Tuesday, May 22, 2012

The Cloud Part 2: SaaS and Cloud Accounting



In the previous article I explained the cloud phenomenon and discussed most of the usual reasons for and against using it. The Cloud is a relatively new name for something that has been around for the last decade or more. However in recent years this has become mainstream, with new sub-types and acronyms like IaaS and SaaS. The latter is what I will discuss further in this article – Software as a Service, also known as ‘on-demand software’.

It has become increasing possible and even common for business not to buy and install their own software to run programs. Many software (program or application) providers now make their product available in the cloud, usually with access via a web browser. In some cases this will look like the desktop version or it may be a totally new or different product.

The advantages of SaaS (in addition to those of just using the cloud) are:
·      No up-front software investment – payment is usually by ongoing subscription
·      Updates (security and other improvements) can be done instantaneously, behind the scenes and simultaneously for all users – which also allows and encourages further innovation and development
·      Help and support can be better integrated and even offered on a ‘live’ basis
·      Products can be easily accessed from multiple devices and locations (subscriptions are generally on the basis of logins, not sites or computers)

Disadvantages include:
·      Loss (or perceived loss) of control – your programs as well as data, are being outsourced
·      Ownership or access will only continue while the subscription is maintained
·      Internet connection is required – not necessarily all the time as offline access is sometimes possible
·      Products may not be available for certain disciplines or industries which are particularly prone to non-standard systems or variables

The disadvantages may be more perceived than real as many businesses do not manage their IT systems, data, updates and even physical security to the levels recommended or offered by their software suppliers. In addition the risks can be significantly reduced by thorough due diligence and using reputable providers.

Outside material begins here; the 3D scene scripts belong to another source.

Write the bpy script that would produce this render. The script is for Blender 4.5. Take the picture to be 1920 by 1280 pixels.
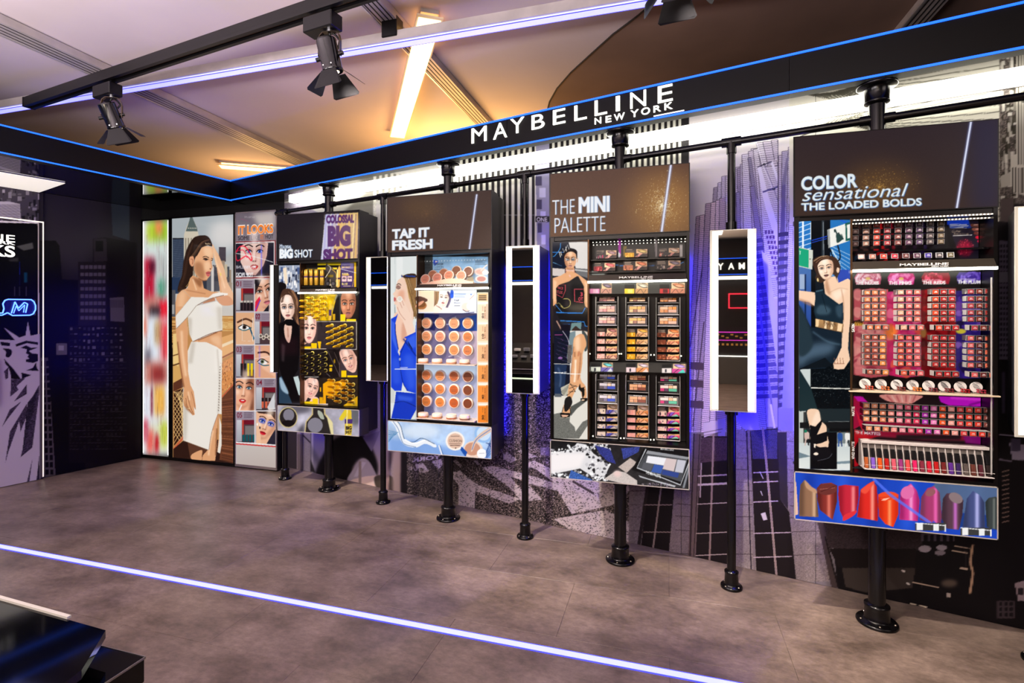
import bpy, bmesh, math, random
import numpy as np
from mathutils import Vector, Matrix
for _o in list(bpy.data.objects):
    bpy.data.objects.remove(_o)
S = bpy.context.scene
COL = S.collection
PI = math.pi
rnd = random.Random(7)
rng = np.random.default_rng(11)

# ------------------------------------------------------------------ camera, world, lights, exposure
EYE, FOC, HOR = 1.35, 970.0, 592.0            # eye height, focal length in pixels of a 1920 wide frame, horizon row
cam = bpy.data.cameras.new('camera')
camo = bpy.data.objects.new('camera', cam)
COL.objects.link(camo)
cam.sensor_width = 36.0
cam.lens = 36.0 * FOC / 1920.0
cam.shift_y = -(640.0 - HOR) / 1920.0
cam.clip_start = 0.05
YAW = math.atan2(.2864, .958)
camo.location = (0, 0, EYE)
camo.rotation_euler = (PI / 2, 0, YAW)
S.camera = camo
S.view_settings.view_transform = 'Standard'
S.view_settings.look = 'None'
S.view_settings.exposure = 0.0
S.view_settings.gamma = 1.0
S.view_settings.use_curve_mapping = False
S.cycles.max_bounces = 7
S.cycles.diffuse_bounces = 3
S.cycles.glossy_bounces = 4
S.cycles.sample_clamp_indirect = 2.5
S.cycles.caustics_reflective = False
S.cycles.caustics_refractive = False

W = bpy.data.worlds.new('hall_air')
S.world = W
W.use_nodes = True
W.node_tree.nodes['Background'].inputs[0].default_value = (0.62, 0.55, 0.62, 1)
W.node_tree.nodes['Background'].inputs[1].default_value = 0.16


def area(name, loc, aim, sx, sy, power, color):
    L = bpy.data.lights.new(name, 'AREA')
    L.shape = 'RECTANGLE'; L.size = sx; L.size_y = sy
    L.energy = power; L.color = color
    o = bpy.data.objects.new(name, L)
    COL.objects.link(o)
    o.location = loc
    o.rotation_euler = (Vector(aim) - Vector(loc)).to_track_quat('-Z', 'Y').to_euler()
    return o


def spot(name, loc, aim, power, color, deg=60, blend=.5, radius=.03):
    L = bpy.data.lights.new(name, 'SPOT')
    L.energy = power; L.color = color; L.spot_size = math.radians(deg); L.spot_blend = blend
    L.shadow_soft_size = radius
    o = bpy.data.objects.new(name, L)
    COL.objects.link(o)
    o.location = loc
    o.rotation_euler = (Vector(aim) - Vector(loc)).to_track_quat('-Z', 'Y').to_euler()
    return o


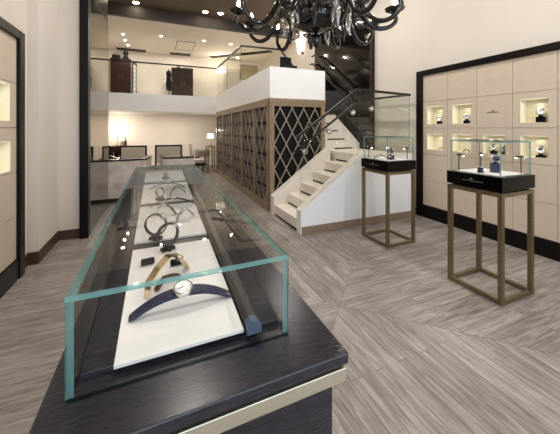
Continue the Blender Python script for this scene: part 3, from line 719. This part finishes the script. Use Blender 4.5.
o = MB().box(-.12, -.1, 0, .12, .1, .13).tube([(-.07, 0, .13), (-.05, 0, .2), (.05, 0, .2), (.07, 0, .13)], .012, 8).build('handbag', 'blackm', bevel=.02, loc=(-1.32, 11.55, 3.9625)); tag(o, 'black bag on the left end of the left gallery cabinet', 'bag')
o = MB().box(-.17, -.1, 0, .17, .1, .05).build('box', 'silver', bevel=.006, loc=(1.08, 11.55, 3.7925)); tag(o, 'flat silver box on the middle gallery cabinet', 'box')
o = MB().lathe([(.06, 0), (.08, .05), (.03, .09)], seg=14).build('bowl', 'bronze', loc=(.75, 11.55, 3.7925)); tag(o, 'small bronze bowl on the middle gallery cabinet', 'bowl')
t = thing('floor_lamp', 'lit floor lamp behind the glass of the upper gallery', 'lamp', (2.3, 11.3, 2.6))
MB().lathe([(.13, 0), (.13, .02), (.012, .03), (.01, 1.12)], seg=16).build('base', 'white', t)
MB().lathe([(.19, 1.12), (.14, 1.34)], seg=20).build('lamp_shade', 'shade', t)
t = thing('wall_sconce', 'white bell-shaped wall sconce above the stairs', 'sconce', (4.25, 8.07, 3.85))
MB().lathe([(.03, 0), (.05, .06), (.07, .25), (.11, .45)], (-.13, 0, 0), 18).build('lamp_shade', 'shade', t)
MB().bar((-.13, 0, .05), (0, 0, .05), .03, .03).lathe([(.05, -.02), (.05, -.001)], (0, 0, .05), 14, axis=(1, 0, 0)).build('bracket', 'rail', t)
t = thing('painting', 'olive canvas in thin frame on the upper back wall', 'picture', (3.65, 11.97, 3.93))
MB().box(-.36, -.01, -.29, .36, .0, .29).build('canvas', 'olive', t)
MB().box(-.39, -.02, -.32, .39, .015, -.29).box(-.39, -.02, .29, .39, .015, .32).box(-.39, -.02, -.29, -.36, .015, .29).box(.36, -.02, -.29, .39, .015, .29).build('frame', 'oak', t)
t = thing('lounge_chair', 'small black tub chair behind the white mezzanine parapet', 'chair', (2.7, 5.75, 2.645))
MB().box(-.14, .2, .24, .14, .25, .5).build('backrest', 'blackm', t, bevel=.02)
MB().box(-.14, -.1, .16, .14, .2, .25).build('seat', 'blackm', t, bevel=.02)
for a in (-.13, .1):
    for c in (-.08, .17): MB().box(a, c, 0, a+.03, c+.03, .16).build('leg', 'blackm', t)
# ceiling vents, hatch and downlights
def vent(label, x, y, L, rz=0):
    t = thing('ceiling_vent', label, 'vent', (x, y, 4.39), rz, 'black slot vents in the gallery ceiling')
    MB().box(0, -.12, -.03, L, .12, 0).build('frame', 'black', t)
    for k in (-.05, .03): MB().box(.03, k, -.034, L-.03, k+.02, -.03).build('slat', 'rail', t)
vent('black slot vent in the gallery ceiling above the left cabinet', -1.33, 11.75, .95)
vent('black slot vent in the gallery ceiling above the middle cabinet', .45, 11.7, .75)
vent('black slot vent in the gallery ceiling running out to the right', 2.0, 11.7, 2.6, -.75)
t = thing('ceiling_hatch', 'square access hatch in the gallery ceiling', 'hatch', (.6, 9.95, 4.39))
MB().box(.02, .02, -.006, .58, 1.08, 0).build('hatch_panel', 'ceilw', t)
MB().box(0, 0, -.01, .6, .02, 0).box(0, 1.08, -.01, .6, 1.1, 0).box(0, .02, -.01, .02, 1.08, 0).box(.58, .02, -.01, .6, 1.08, 0).build('frame', 'rail', t)
def downlight(label, x, y, z, r, group):
    t = thing('downlight', label, 'downlight', (x, y, z), 0, group)
    MB().lathe([(r*1.35, -.006), (r*1.35, 0)], seg=18).build('trim_ring', 'white' if z < 4.5 else 'rail', t)
    MB().lathe([(r, -.01), (r, -.006)], seg=18).build('lens', 'can', t)
for k, (x_, y_, lb) in enumerate([(-.95, 9.91, 'nearest of the three left'), (-.955, 10.56, 'middle of the three left'), (-.92, 11.15, 'farthest of the three left'), (.114, 9.66, 'lone one left of the ceiling hatch'), (1.42, 9.62, 'lone one right of the ceiling hatch'), (2.32, 9.64, 'right-hand lone')]):
    downlight(lb+' small downlight in the gallery ceiling', x_, y_, 4.39, .035, 'gallery downlights')
for k, (x_, y_, lb) in enumerate([(-.49, 8.1, 'left of three'), (1.21, 8.0, 'middle of three'), (1.62, 7.95, 'right of three')]):
    downlight('larger downlight in the dark shop ceiling, '+lb, x_, y_, CEIL, .07, 'shop ceiling downlights')

# ------------------------------------------------------------------ lights
def area(name, loc, size, power, col=(1, .94, .86), rot=(0, 0, 0), sy=None):
    l = bpy.data.lights.new(name, 'AREA'); l.energy = power; l.color = col; l.size = size
    if sy: l.shape = 'RECTANGLE'; l.size_y = sy
    o = bpy.data.objects.new(name, l); COL.objects.link(o); o.location = loc; o.rotation_euler = rot; return o
for x_ in (.5, 2.9):
    for y_ in (-.8, 1.6, 4.2, 6.6):
        for k in range(3):
            l = area('ceiling_lamp', (x_, y_+.26*(k-1), CEIL-.03), .055, 10.5 if y_ < 6 else 7, (1, .965, .92)); l.data.shape = 'DISK'
for x_, y_ in ((-.95, 9.91), (-.955, 10.56), (-.92, 11.15), (.114, 9.66), (1.42, 9.62), (2.32, 9.64), (3.2, 10.6), (.8, 11.4)):
    l = area('gallery_lamp', (x_, y_, 4.375), .06, 7.5, (1, .93, .83)); l.data.shape = 'DISK'
for x_, y_ in ((-1.4, 11), (-.4, 10.6), (.6, 11), (1.3, 10.5)):
    l = area('lounge_lamp', (x_, y_, 2.04), .05, 8, (1, .93, .83)); l.data.shape = 'DISK'
for (i, j), k in nr.items():
    area('niche_lamp', (4.255, (k[0]+k[1])/2, k[3]-.015), .22, .2, (1, .97, .86), (0, .3, 0), .05)
for k in list(nl.values())[:2]:
    area('niche_lamp', (-1.335, (k[0]+k[1])/2, k[3]-.015), .22, .2, (.97, 1, .88), (0, -.3, 0), .05)
def point(name, loc, p, col=(1, .92, .78), r=.05):
    l = bpy.data.lights.new(name, 'POINT'); l.energy = p; l.color = col; l.shadow_soft_size = r
    o = bpy.data.objects.new(name, l); COL.objects.link(o); o.location = loc
point('lamp_glow', (-1.28, 11.52, 1.5), 10); point('lamp_glow', (1.72, 10.2, 1.45), 5); point('lamp_glow', (2.3, 11.3, 4.05), 12); point('lamp_glow', (4.05, 8.07, 4.4), 8)
p_ = area('daylight_portal', (1.45, -2.2, 1.95), 5.0, 0, rot=(PI/2, 0, 0), sy=3.2); p_.data.cycles.is_portal = True
W = bpy.data.worlds.new('World'); S.world = W; W.use_nodes = True
bg = W.node_tree.nodes['Background']; bg.inputs[0].default_value = (.72, .84, 1, 1); bg.inputs[1].default_value = 3.0

# ------------------------------------------------------------------ camera
cam = bpy.data.cameras.new('camera'); co = bpy.data.objects.new('camera', cam); COL.objects.link(co)
cam.sensor_width = 36; cam.lens = 287/560*36; cam.shift_y = -(217-128.3)/560; cam.clip_start = .02
co.location = (0, 0, 1.52); co.rotation_euler = (PI/2, 0, -yaw)
S.camera = co
S.view_settings.view_transform = 'Standard'; S.view_settings.look = 'None'; S.view_settings.gamma = 1
S.view_settings.exposure = 0.25
S.cycles.use_denoising = True
S.cycles.max_bounces = 12; S.cycles.transparent_max_bounces = 24; S.cycles.glossy_bounces = 6
S.cycles.caustics_reflective = False; S.cycles.caustics_refractive = False; S.cycles.sample_clamp_indirect = 6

Cloud solutions are available in many disciplines such as sales and marketing (CRM), retail, point of sale and accounting. The more standardised systems and process are, the more likely there is to be a product – and the more competitive the market will be. Accounting in the cloud has really taken off in recent years as is ideally suited to this (once the appropriate risk strategies and mitigations are in place). New providers have emerged and have now become major contenders in the overall accounting marketplace – these include companies like Netsuite, Saasu and Xero who now compete directly with more established players like MYOB and Quicken.

Each has it’s own advantages and suitability to particular businesses or industries and as with any software purchase or subscription) the business needs to do it’s own research and due diligence.

In summary Cloud Computing can be, and is, an evolution (if not revolution) and growth opportunity for small and medium businesses in particular.  After all, the sky’s the limit!